The story of the Gay Girl in Damascus – the blog that posted urgent and moving accounts of the plight of homosexuals in a brutal and oppressive regime, and then turned out to have been written by a man in Edinburgh – raises difficult issues.
Yes, it was a fraud, a hoax and a travesty. Agreed: it exposes the power and the unreliability of the internet. Who can dispute that the short, hectic life of Amina Arraf (aka Thomas MacMaster, a postgraduate at the university of Edinburgh) was not simultaneously tragic and farcical?
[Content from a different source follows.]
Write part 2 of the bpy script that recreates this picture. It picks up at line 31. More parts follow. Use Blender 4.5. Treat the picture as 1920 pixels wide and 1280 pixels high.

On the plus side, MacMaster's stunt has inadvertently shone a bright light on a murky and shameful aspect of Syrian society. It has also reminded the world of how the Syrian dictatorship has contrived to control the country's press. Crudely, human rights in Syria are now on the international agenda in a way that was not the case before MacMaster/Arraf started blogging.
On the debit side of the ledger, the Gay Girl in Damascus has no reality, and therefore no traction in the world of informed opinion. She was fiction. Her readers were conned, the blogosphere manipulated, and the safety of Syrian women possibly put at risk. It's not a pretty picture. Worst of all, perhaps, the important issue of Syrian government brutality has been confused with the bizarre fantasies of a middle-aged American academic who plainly wants to give up his day job.
But in fact, it was at precisely this point that I became intrigued by the Gay Girl in Damascus. When MacMaster said, in an interview, that writing the blog became "an experience like a novel", I found myself recalling Daniel Defoe's definition of fiction as "lying like truth".
This is marshy ground that has already swallowed up the rash, intruding figures of James Frey and many others before. But if MacMaster had offered the Gay Girl in Damascus as a meta-fiction (or whatever), who would have paid the slightest attention? Answer: no one. Not the blogosphere, and certainly not the international media. One sidelight of this curious affair has been the reminder that if you want to get readers' attention in a highly competitive marketplace, you have to pull every trick in the book.